Lily Ray shared an interesting chart from Ahrefs, the SEO toolset, showing how for a single keyword phrase, there were multiple intents from searchers spike over a different time period. In which, John Mueller of Google responded that it makes sense to create content that covers "both possible intents."
Here is the tweet with the chart from Lily:
An example of why ecomm sites should have content:
— Lily Ray 😏 (@lilyraynyc) August 11, 2021
Using @ahrefs to analyze rankings for the kw "bar stool"
Orange, red & green = transactional pages
Blue = an article called "how to pick the right bar stool"
Serve all possible intents; Google will pick the one it likes best pic.twitter.com/8NvCbtw03D
Manley replied about the early November change, and John Mueller said "as I see it, these inferred intents change over time, and it's a bit out of a site-owners control (sometimes user expectations vary, sometimes algorithms, or other things)."
As I see it, these inferred intents change over time, and it's a bit out of a site-owners control (sometimes user expectations vary, sometimes algorithms, or other things). By covering both possible intents, you're hedging against those changes.

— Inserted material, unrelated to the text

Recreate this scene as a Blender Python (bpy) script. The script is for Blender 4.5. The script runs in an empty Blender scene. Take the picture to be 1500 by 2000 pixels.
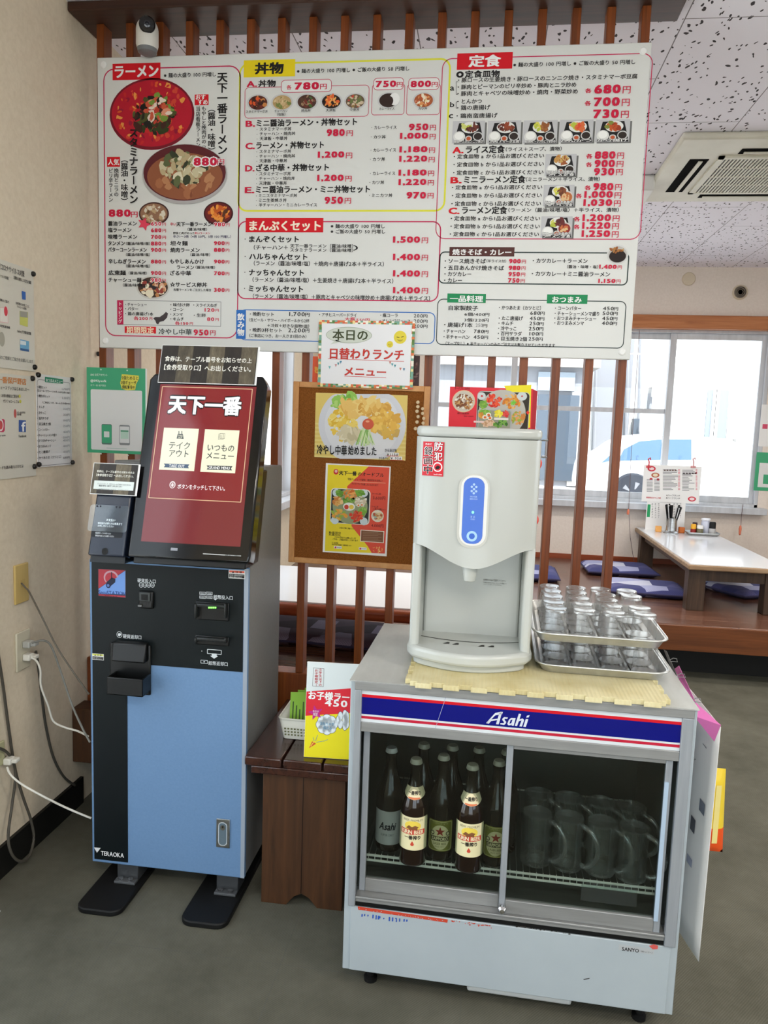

— 🍌 John 🍌 (@JohnMu) August 12, 2021
So you want to create content that covers all types of intent that your company can provide. We see this a lot with creating blog posts, content pillar pages, and other types of pages - all with the focus of targeting a phrase based on the customer journey to search and acquire that service or product.
"By covering both possible intents, you're hedging against those changes," was John Mueller's advice.
Are you concerned about Google cracking down on this content strategy over time? It feels like we go from one strategy to the next, as Google cracks down on SEOs playing the system.